Sous le Consulat et l’Empire, l’Etat reprend les forêts aux communes et en mai 1827 l’instauration du code forestier est promulguée. Il déclenche en 1829 «  La Guerre des Demoiselles », qui démarre dans tout le Castillonnais et qui se répand rapidement dans le Couserans et jusque dans la vallée de Haute Ariège.

Le Couserans respire l’esprit de folle indépendance de ses habitants qui, jamais, n’hésitèrent à se soulever contre l’autorité quand ils flairaient une injustice. Le code forestier supprime les droits d’usages ancestraux sur la forêt, qui dans l’esprit des montagnards, équivalaient à un véritable droit de propriété. Les droits d’affouage (bois de chauffage), de marronnage (bois de construction) de pacage ou encore ceux de cueillette, de pêche et  de chasse sont supprimés. Or, dans le même temps, les maîtres de forges continuent de surexploiter les forêts, moyennant finances.

Les révoltés, masqués, portaient une chemise blanche, parfois un jupon et se donnaient des surnoms de femmes, pour ne pas être reconnus.

Il faut se souvenir qu’en 1829, l’hiver précoce avait succédé à de mauvaises récoltes. Devant ces calamités qui s’abattaient sur leurs épaules misérables, les paysans de l’Ariège se résignèrent, mais n’acceptèrent pas, qu’en plus, on leur enlève leurs droits ancestraux par une nouvelle loi.
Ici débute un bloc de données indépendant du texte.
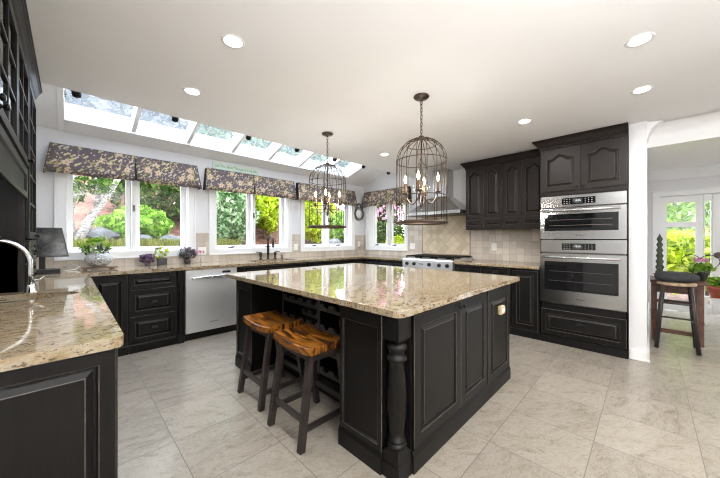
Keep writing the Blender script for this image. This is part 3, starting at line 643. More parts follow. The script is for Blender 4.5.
# gas cooktop range
r = thing('gas_range', 'stainless steel gas range top with black knobs and grates', 'range', (4.4, 2.535, 0))
MB().box(4.08, XW-0.02, RB0+0.002, RB1-0.002, 0.0, 0.74).build('oven_body', 'cab', r)
mb = MB(); mb.prism([(XW-0.02, 0.76), (4.05, 0.76), (4.035, 0.775), (4.035, 0.905), (4.05, 0.925), (4.09, 0.93), (XW-0.02, 0.93)], RB0+0.002, RB1-0.002, 0, 'xz'); mb.box(4.06, XW-0.02, RB0+0.002, RB1-0.002, 0.74, 0.76); cz = mb.build('control_panel', 'steel_bright', r, bevel=0.003)
MB().box(XW-0.05, XW-0.02, RB0+0.01, RB1-0.01, 0.93, 0.965).build('back_rail', 'steel', r)
for y_ in (2.895, 2.754, 2.471, 2.295, 2.161):
    MB().lathe([(0.030, 0), (0.030, -0.006), (0.024, -0.008), (0.022, -0.030), (0.018, -0.034)], (4.035, y_, 0.842), 16, axis='x').build('knob', 'black_plastic', r)
MB().box(4.031, 4.036, 2.58, 2.66, 0.838, 0.850).build('badge', 'black_plastic', r)
for k in range(3):
    y0, y1 = RB0+0.03+k*0.29, RB0+0.31+k*0.29; mb = MB()
    for y_ in np.linspace(y0, y1, 6): mb.box(4.11, 4.68, y_-0.006, y_+0.006, 0.957, 0.972)
    for x_ in (4.115, 4.39, 4.67): mb.box(x_-0.007, x_+0.007, y0-0.004, y1+0.004, 0.950, 0.965)
    for x_ in (4.12, 4.665):
        for y_ in (y0, y1): mb.box(x_-0.008, x_+0.008, y_-0.008, y_+0.008, 0.9295, 0.955)
    mb.build('grate', 'black_metal', r)
    for x_ in (4.25, 4.53): MB().lathe([(0.05, 0), (0.048, 0.012), (0.03, 0.014), (0.028, 0.02)], (x_, (y0+y1)/2, 0.9295), 16).build('burner', 'black_metal', r)

# range hood
r = thing('range_hood', 'stainless steel chimney hood over the gas range', 'hood', (4.5, 2.55, 1.64))
HY0, HY1, HX = 2.062, 3.06, 4.25; cy = 2.56
mb = MB(); mb.box(4.50, XW-0.002, cy-0.13, cy+0.13, 1.97, CEIL-0.001); mb.build('chimney', 'steel', r, bevel=0.002)
mb = MB(); mb.loft([[(HX, HY0, 1.71), (XW-0.002, HY0, 1.71), (XW-0.002, HY1, 1.71), (HX, HY1, 1.71)], [(4.48, cy-0.15, 1.975), (XW-0.002, cy-0.15, 1.975), (XW-0.002, cy+0.15, 1.975), (4.48, cy+0.15, 1.975)]]); mb.build('skirt', 'steel', r)
mb = MB(); mb.box(HX, XW-0.002, HY0, HY1, 1.655, 1.71); mb.build('rim', 'steel', r, bevel=0.003)
MB().box(HX+0.05, XW-0.06, HY0+0.05, HY1-0.05, 1.648, 1.656).build('filter', 'iron_grey', r)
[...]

Les Demoiselles s’organisent très vite et bastonnent les gardes forestiers, brûlant leurs biens, mais sauvant toujours leur bétail. En huit mois de lutte, il n’y aura aucune victime, aucun cadavre.

La Guerre des Demoiselles ressurgira à chaque intervention de l’état contraire aux idées des montagnards, en 1848 et 1870, mais de manière atténuée.

Peu à peu, la population diminue, les forges se voient supplantées par les hauts fourneaux et la demande en bois s’amoindrit. En 1870, le code forestier peut enfin être appliqué, et le reboisement intervient. La guerre des demoiselles prend fin elle aussi.

Actuellement la forêt est gérée par l’O.N.F. sur une grande partie de la commune. Il existe encore quelques conflits sur des droits d’usage, et certaines personnes aiment rappeler aux gardes cette période.